This information I had from Fabian Philips, Esq. of the Inner-temple, who had good authority for the truth of it: I have forgot who it was.
The Lord Roscomon, being a boy of ten years of age at Caen in Normandy, one day was (as it were) madly extravagant in playing, leaping, getting over the table-boards, &c.
He was wont to be sober enough: they said, God grant this bodes no ill luck to him; in the heat of this extravagant fit, he cries out, my father is dead. A fortnight after news came from Ireland, that his father was dead. This account I had from Mr. Knolles, who was his governor, and then with him; since Secretary to the Earl of Stafford, and I have heard his Lordship’s relations confirm the same.

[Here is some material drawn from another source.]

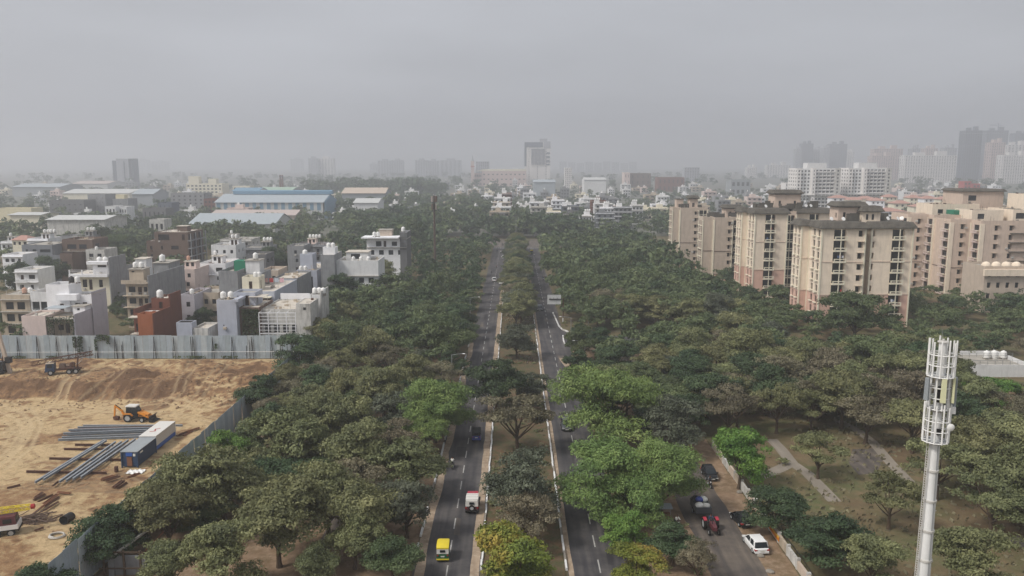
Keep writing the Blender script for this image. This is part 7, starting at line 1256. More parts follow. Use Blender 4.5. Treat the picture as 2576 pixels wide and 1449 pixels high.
# lattice helper
def lattice(b, p, q_, s0, s1, n, t=.06):
    p = Vector(p); q_ = Vector(q_); d = (q_ - p).normalized(); u = d.cross(Vector((0, 0, 1)))
    u = u.normalized() if u.length > .01 else Vector((1, 0, 0)); w_ = u.cross(d).normalized(); C4 = lambda k: [p.lerp(q_, k / n) + (u * a + w_ * c) * (s0 + (s1 - s0) * k / n) / 2 for a, c in ((-1, -1), (1, -1), (1, 1), (-1, 1))]
    for k in range(n):
        A, B = C4(k), C4(k + 1)
        for i in range(4): b.bar(A[i], B[i], t); j = (i + 1) % 4; b.bar(A[i], B[j] if k % 2 else A[j], t * .7); b.bar(A[j] if k % 2 else A[i], B[i] if k % 2 else B[j], t * .6)
# drilling truck
o = thing('drilling_truck', 'old blue grey drilling truck with a rusty lattice mast laid over it', 'truck', (0, 0, 0))
for sy in (-1, 1):
    for xx in (1.9, -1.3, -2.5): wx(o, xx, sy * .95, .5, .3)
b = MB(); b.loft([[(1.3, -1.05, .7), (1.3, 1.05, .7), (1.3, 1.05, 2.3), (1.3, -1.05, 2.3)], [(2.6, -1.05, .7), (2.6, 1.05, .7), (2.6, 1.0, 2.3), (2.6, -1.0, 2.3)], [(2.85, -1.0, .7), (2.85, 1.0, .7), (2.8, .98, 1.45), (2.8, -.98, 1.45)]]); b.build('cab', 'paint_navy', o); MB().add([(2.72, -.92, 1.5), (2.72, .92, 1.5), (2.63, .9, 2.2), (2.63, -.9, 2.2)], [(0, 1, 2, 3)]).build('windscreen', 'wall_beige', o); MB().box(1.2, 2.7, -1.1, 1.1, 2.301, 2.4).build('cab_roof', 'wall_beige', o)
for sy in (-1, 1): MB().box(1.55, 2.4, sy * 1.06, sy * 1.08, 1.5, 2.15).build('side_window', 'glass', o); MB().box(2.81, 2.9, sy * .75 - .14, sy * .75 + .14, .95, 1.2).build('headlight', 'lamp_clear', o)
MB().box(2.8, 2.95, -1.05, 1.05, .6, .85).build('bumper', 'dark_metal', o); MB().box(-3.4, 1.25, -.45, .45, .75, 1.0).build('chassis', 'rust', o); MB().box(-2.2, .6, -.85, .85, 1.001, 1.25).build('deck', 'rust', o); MB().cyl((-1.8, -.5, 1.7), (-1.8, .5, 1.7), .45, n=14).build('winch_drum', 'rust', o); MB().tbox(-.6, .5, -.55, .55, 1.251, 2.0, .1).build('engine', 'wall_brown', o)
b = MB(); lattice(b, (5.2, .0, 2.35), (-5.6, .0, 3.75), .75, .75, 16, .08); b.build('mast', 'rust', o); b = MB(); b.bar((-2.6, -.5, 1.0), (-2.9, -.4, 3.2), .12); b.bar((-2.6, .5, 1.0), (-2.9, .4, 3.2), .12); b.build('mast_rest', 'rust', o); MB().tube([(-3.3, -.6, 3.3), (-3.4, -1.0, 2.3), (-2.6, -1.15, 1.5), (-1.2, -1.1, 1.3), (0, -1.0, 1.5)], .07, 6).build('hose', 'dull_white_paint', o)
p = at(158, 938, 0.2); o.location = (p.x, p.y, G(p.x, p.y)); o.rotation_euler = (0, 0, R(198)); o.scale = (1.1, 1.1, 1.1)
# crawler rig cut by the edge
o = thing('crawler_rig', 'dark crawler rig with a leaning tan mast at the picture edge', 'drilling rig', (0, 0, 0))
for sy in (-1, 1): b = MB(); b.prism([(-2.2, .25), (-1.8, 0), (1.8, 0), (2.2, .25), (2.2, .7), (1.8, .95), (-1.8, .95), (-2.2, .7)], sy * 1.3 - .3, sy * 1.3 + .3, 'y'); b.build('track', 'black_rubber', o)
MB().box(-1.6, 1.6, -.95, .95, .5, 1.0).build('base', 'dark_metal', o); MB().tbox(-2.4, 1.0, -1.3, 1.3, 1.001, 2.5, .1).build('house', 'dark_metal', o); MB().tbox(1.0, 2.2, -1.2, -.1, 1.001, 2.7, .12).build('cab', 'glass', o); MB().bar((2.6, .3, 0), (.9, .3, 9), .55, .6).build('mast', 'wall_tan', o); MB().box(2.0, 3.0, -.1, .8, 2.2, 3.4).build('rotary_head', 'dark_metal', o); MB().bar((1.0, .3, 1.6), (1.7, .3, 4.5), .2).build('ram', 'rust', o)
p = at(4, 938, 0); o.location = (p.x - 1.2, p.y, G(p.x, p.y)); o.scale = (1.1, 1.1, 1.1)
# truck crane cut by the edge
o = thing('truck_crane', 'maroon and white truck crane with a yellow lattice boom at the picture edge', 'crane', (0, 0, 0))
for sy in (-1, 1):
    for xx in (1.4, -.2, -2.6): wx(o, xx, sy * .95, .5, .3)
MB().box(-4, 2.2, -.7, .7, .7, 1.0).build('chassis', 'dark_metal', o); MB().tbox(-1.2, 2.3, -1.15, 1.15, 1.001, 1.6, .04).build('deck', 'paint_white', o); MB().tbox(-1.0, 2.1, -1.05, 1.05, 1.601, 2.7, .15).build('cab', 'paint_maroon', o); MB().add([(2.09, -.8, 1.75), (2.09, .8, 1.75), (1.99, .75, 2.45), (1.99, -.75, 2.45)], [(0, 1, 2, 3)]).build('windscreen', 'glass', o)
for sy in (-1, 1): MB().box(.6, 1.6, sy * 1.0 - .03 + sy * .03, sy * 1.0 + .03 + sy * .03, 1.85, 2.4).build('side_window', 'glass', o)
MB().box(2.2, 2.35, -1.1, 1.1, .7, 1.0).build('bumper', 'dark_metal', o); b = MB(); lattice(b, (-4, .2, 3.2), (3.6, .2, 3.3), .8, .55, 12, .08); b.build('boom', 'paint_yellow', o); MB().lathe((0, 0, 0), [(.1, 0), (.35, .1), (.35, .5), (.1, .6)], 10).build('boom_tip', 'lamp_red', o, False, (3.6, .2, 3.3), (0, R(90), 0)); MB().bar((-3, .2, 1.0), (-3, .2, 3.0), .4).build('boom_rest', 'dark_metal', o)
p = at(2, 1345, PIT); o.location = (p.x, p.y, G(p.x, p.y)); o.rotation_euler = (0, 0, R(20))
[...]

A very good friend of mine and old acquaintance, hath had frequent impulses; when he was a commoner at Trinity College, Oxford, he had several. When he rode towards the West one time in the stage coach, he told the company, " We shall certainly be robbed,” and they were so. When a brother of his, a merchant, died, he left him with other effects, a share of a ship, which was returning from Spain, and of which news was brought to the Exchange at London of her good condition; he had such an impulse upon his spirit, that he must needs sell his share, though to loss; and he did sell it. The ship came safe to Cornwall, (or Devon) and somewhere afterwards fell upon the rocks and sunk: not a man perished; but all the goods were lost except some parrots, which were brought for Queen Katherine.
The good genius of Socrates is much remembered, which gave him warning. The Ethnick Genij are painted like our Angels; strong impulses are to be referred to them.

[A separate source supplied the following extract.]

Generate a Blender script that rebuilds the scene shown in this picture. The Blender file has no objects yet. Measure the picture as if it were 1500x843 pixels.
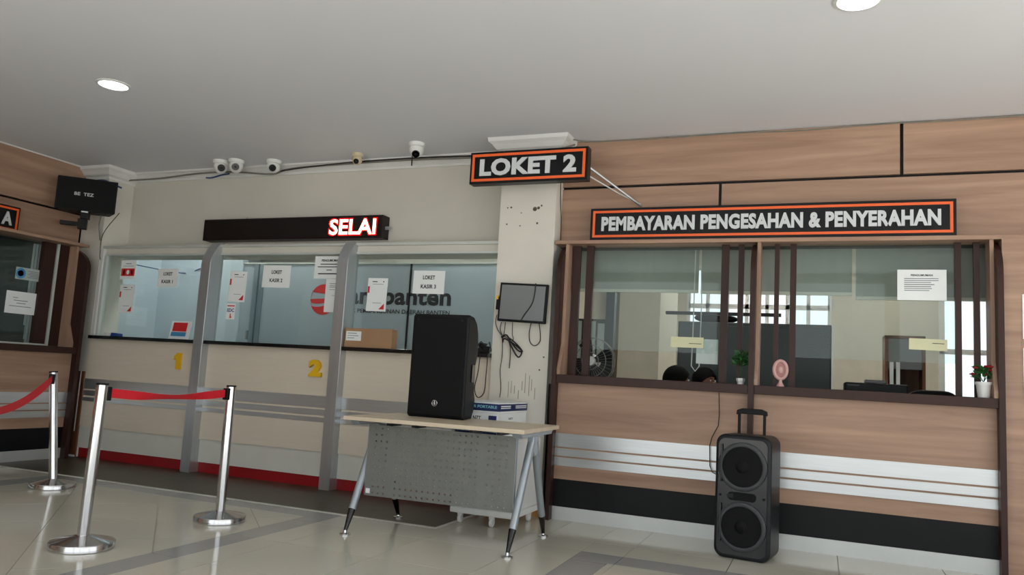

The learned Dr. John Pell, hath told me, that he did verily believe, that some of his solutions of difficult problems were not done “Sine Domino auxilio”.
Mr. J. N. a very understanding gentleman, and not superstitious, protested to me, that when he hath been over-persuaded by friends to act contrary to a strong impulse, that he never succeeded.
KNOCKINGS.
R. Baxter’s Certainty of the World of Spirits. “A gentleman, formerly seemingly pious, of late years hath fallen into the sin of drunkenness; and when he has been drunk, and slept himself sober, something knocks at his beds-head, as if one knocked on a wainscot; when they remove the bed, it follows him, besides loud noises on other parts where he is, that all the house heareth”.
" It poseth me to think what kind of spirit this is, that hath such a care of this man’s soul, (which makes me hope he will recover). Do good spirits dwell so near us ? or, are they sent on such messages ? or, is it his guardian Angel ? or, is it the soul of some dead friend, that suffereth and yet retaining love to him, as Dives did to his brethren, would have him saved ? God keepeth yet such things from us in the dark.”